Tuesday, March 30, 2010

Sarkozy in the US

As I write this, president Sarkozy of France is paying a short two days visit to the US. fresh from a landslide electoral defeat in France, where the Socialist party took 21 of the 22 Provincial governments (the 22nd was won by the fascist party). The US press barely mentionned this visit, although France is one of the strongest of our allies. His speech at Columbia sounded dangerously leftist to American ears (strict financial regulations, closing tax havens, making fun of the US for taking care of the sick 50 years after Europe solved that problem.) In France he is seen as a hard right conservative, dangerously enamored of all things American. Hence his huge defeat at the polls in this era of high unemployment and economic crisis.
Sarkozy had hoped for a State Dinner at the White House, but instead will have to be satisfied with a private affair.
He has remained deaf to Mr. Obama's call for more help in Afghanistan. Any French troop increase would not be supported by a public lulled by 60 years of peace in Europe and where the horrors of WWII are still the Nr. 1 topic at many dinner tables.
So whereas the Obama Administration is under fire for being dangerously socialist, the real Socialists in France are winning by painting a conservative Sarkozy as a dangerously pro-American politician.
The reality is that, whether Obama (on his country's left) or Sarkozy (on his country's right, but way left of Obama), little can be done as long as the Masters of Finances are the real rulers. The current crisis has caused huge unemployment, a surge in poverty, and destroyed the middle class. As long as our politicians will depend on them for their campaigns, do not expect much change. In 1922 president Millerand of France complained already about "The Money wall".

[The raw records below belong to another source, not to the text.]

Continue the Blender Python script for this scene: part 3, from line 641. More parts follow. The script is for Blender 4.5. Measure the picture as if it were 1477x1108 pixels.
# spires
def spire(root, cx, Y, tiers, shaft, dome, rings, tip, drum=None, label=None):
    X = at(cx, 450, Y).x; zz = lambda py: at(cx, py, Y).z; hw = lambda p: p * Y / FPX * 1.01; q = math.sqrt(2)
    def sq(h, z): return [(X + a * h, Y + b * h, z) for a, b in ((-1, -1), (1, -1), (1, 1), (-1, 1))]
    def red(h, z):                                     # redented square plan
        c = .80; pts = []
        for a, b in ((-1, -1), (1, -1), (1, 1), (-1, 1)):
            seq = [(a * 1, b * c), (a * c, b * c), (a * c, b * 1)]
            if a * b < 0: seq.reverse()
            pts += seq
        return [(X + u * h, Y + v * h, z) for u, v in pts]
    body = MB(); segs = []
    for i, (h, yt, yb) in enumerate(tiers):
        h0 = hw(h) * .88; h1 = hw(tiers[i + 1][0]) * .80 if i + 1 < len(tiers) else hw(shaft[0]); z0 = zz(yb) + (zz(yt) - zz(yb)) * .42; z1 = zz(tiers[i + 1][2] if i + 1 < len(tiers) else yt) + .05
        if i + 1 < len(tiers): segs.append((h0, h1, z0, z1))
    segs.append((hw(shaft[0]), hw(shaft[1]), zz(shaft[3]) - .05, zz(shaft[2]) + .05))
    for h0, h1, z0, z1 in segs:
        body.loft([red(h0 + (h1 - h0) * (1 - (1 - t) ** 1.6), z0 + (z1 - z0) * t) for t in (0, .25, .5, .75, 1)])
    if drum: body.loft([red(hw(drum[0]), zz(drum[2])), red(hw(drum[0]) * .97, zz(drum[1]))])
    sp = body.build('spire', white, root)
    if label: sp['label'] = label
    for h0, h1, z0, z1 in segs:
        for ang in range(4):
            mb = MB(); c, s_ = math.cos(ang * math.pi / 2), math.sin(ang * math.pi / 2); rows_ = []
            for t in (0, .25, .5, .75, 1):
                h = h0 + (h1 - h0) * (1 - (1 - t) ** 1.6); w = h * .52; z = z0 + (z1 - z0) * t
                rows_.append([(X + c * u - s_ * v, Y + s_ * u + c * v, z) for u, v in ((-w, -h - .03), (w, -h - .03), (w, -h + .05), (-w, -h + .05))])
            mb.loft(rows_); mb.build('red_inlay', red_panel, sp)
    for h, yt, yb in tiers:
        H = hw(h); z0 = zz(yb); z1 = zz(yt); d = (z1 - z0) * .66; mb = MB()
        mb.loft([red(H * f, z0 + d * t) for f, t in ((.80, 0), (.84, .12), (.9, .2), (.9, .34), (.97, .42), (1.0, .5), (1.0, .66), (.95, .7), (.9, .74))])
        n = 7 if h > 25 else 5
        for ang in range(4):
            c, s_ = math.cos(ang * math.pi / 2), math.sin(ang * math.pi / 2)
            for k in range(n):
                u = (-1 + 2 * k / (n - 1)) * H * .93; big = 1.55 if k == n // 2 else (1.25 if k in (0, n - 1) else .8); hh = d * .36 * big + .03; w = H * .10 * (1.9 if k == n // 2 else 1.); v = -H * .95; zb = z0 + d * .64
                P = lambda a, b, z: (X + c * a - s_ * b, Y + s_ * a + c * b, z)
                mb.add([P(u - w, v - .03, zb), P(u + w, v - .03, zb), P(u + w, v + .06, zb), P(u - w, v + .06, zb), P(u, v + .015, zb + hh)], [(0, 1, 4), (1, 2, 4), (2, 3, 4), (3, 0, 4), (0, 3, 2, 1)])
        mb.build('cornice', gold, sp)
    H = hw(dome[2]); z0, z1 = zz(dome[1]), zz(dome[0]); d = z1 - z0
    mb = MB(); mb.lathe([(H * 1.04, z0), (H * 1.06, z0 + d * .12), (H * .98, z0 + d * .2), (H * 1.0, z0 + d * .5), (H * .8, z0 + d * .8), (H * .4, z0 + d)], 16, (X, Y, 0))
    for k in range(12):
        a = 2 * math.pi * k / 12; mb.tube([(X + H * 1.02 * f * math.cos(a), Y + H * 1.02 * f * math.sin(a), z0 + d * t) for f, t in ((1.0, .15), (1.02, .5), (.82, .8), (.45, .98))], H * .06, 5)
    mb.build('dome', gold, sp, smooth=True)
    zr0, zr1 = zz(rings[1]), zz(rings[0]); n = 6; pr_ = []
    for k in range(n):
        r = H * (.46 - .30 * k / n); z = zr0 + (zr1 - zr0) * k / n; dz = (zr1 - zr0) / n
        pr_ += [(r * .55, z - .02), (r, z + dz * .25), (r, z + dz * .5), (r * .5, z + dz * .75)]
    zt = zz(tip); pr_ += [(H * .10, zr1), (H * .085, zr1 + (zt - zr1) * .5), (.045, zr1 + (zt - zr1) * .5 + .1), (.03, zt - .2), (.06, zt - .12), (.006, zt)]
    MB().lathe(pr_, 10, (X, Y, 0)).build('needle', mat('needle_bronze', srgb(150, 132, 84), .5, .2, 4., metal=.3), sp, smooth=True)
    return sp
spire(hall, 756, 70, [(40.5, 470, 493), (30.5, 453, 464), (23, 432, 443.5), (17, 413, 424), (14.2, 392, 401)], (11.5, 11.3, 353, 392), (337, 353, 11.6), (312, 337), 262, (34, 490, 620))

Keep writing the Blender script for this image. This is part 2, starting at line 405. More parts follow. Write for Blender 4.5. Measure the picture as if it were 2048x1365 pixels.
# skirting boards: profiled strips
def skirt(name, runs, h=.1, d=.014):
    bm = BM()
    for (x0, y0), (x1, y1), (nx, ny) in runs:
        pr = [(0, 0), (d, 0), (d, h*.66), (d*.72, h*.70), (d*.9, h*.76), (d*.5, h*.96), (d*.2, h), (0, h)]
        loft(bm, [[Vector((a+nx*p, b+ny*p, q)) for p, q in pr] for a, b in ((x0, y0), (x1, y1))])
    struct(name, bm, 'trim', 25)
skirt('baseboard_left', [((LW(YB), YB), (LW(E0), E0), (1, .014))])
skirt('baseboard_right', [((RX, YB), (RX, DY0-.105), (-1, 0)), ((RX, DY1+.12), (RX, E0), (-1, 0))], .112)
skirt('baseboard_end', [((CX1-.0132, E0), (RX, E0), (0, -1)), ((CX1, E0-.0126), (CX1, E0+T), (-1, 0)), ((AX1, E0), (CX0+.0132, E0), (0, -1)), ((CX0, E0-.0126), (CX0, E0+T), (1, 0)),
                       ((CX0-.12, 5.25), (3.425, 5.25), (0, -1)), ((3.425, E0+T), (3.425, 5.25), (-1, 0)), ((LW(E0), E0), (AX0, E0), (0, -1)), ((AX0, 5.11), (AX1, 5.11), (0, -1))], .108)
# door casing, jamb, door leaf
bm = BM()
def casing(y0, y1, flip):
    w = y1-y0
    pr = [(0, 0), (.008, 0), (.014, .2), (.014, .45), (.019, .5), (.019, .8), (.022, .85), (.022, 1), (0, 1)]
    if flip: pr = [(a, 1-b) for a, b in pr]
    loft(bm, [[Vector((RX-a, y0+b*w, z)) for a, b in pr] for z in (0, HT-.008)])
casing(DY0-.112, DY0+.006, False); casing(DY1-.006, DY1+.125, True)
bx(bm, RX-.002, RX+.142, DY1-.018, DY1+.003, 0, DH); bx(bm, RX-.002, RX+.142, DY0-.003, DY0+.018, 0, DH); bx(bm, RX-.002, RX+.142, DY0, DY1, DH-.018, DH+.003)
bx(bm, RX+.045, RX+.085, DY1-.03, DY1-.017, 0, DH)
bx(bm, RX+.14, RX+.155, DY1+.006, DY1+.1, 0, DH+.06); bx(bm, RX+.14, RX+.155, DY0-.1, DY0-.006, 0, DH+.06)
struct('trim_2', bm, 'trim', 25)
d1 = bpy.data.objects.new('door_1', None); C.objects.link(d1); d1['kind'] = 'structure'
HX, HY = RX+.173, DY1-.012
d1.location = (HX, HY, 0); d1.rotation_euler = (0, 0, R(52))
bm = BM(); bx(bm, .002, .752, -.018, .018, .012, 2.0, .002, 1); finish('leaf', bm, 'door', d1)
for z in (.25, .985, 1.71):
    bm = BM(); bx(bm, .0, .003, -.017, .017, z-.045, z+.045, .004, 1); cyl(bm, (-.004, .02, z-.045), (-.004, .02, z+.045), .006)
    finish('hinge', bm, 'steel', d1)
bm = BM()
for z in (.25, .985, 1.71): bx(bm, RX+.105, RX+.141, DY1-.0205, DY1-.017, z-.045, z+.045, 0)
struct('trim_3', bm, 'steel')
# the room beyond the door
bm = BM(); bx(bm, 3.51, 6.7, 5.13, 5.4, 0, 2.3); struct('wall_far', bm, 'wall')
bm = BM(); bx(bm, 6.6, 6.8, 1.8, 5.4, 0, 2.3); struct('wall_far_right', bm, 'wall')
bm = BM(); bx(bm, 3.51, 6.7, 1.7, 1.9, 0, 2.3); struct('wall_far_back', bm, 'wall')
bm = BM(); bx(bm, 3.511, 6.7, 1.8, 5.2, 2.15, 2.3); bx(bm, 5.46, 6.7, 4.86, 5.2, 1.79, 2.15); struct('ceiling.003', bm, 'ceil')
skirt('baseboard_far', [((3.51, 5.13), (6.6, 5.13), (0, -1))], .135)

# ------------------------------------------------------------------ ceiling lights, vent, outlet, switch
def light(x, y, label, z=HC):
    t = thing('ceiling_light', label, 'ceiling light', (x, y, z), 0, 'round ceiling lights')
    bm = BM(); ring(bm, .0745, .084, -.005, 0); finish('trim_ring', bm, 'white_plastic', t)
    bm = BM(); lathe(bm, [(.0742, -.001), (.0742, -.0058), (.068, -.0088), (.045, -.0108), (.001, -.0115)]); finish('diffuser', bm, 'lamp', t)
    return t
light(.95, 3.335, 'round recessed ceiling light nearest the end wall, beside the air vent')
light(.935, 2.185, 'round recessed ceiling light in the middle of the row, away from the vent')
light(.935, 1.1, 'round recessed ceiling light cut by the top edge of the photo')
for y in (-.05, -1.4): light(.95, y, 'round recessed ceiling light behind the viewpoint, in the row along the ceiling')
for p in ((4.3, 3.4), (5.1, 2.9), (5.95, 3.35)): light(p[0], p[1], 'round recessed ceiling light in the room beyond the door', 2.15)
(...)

It is ridiculous for the Republicans to warn against "a European syatem" or a "French type solution". Just as it is for French socialists to say:" anything but the American system". If you take the Health Care Reform Law, for instance, you would think that taking care of the sick and the poor would be a natural policy for a party that claims so loudly to be christian. Isn't it weird that it is de-christianized Europe that leads the way in taking care its most vulnerable?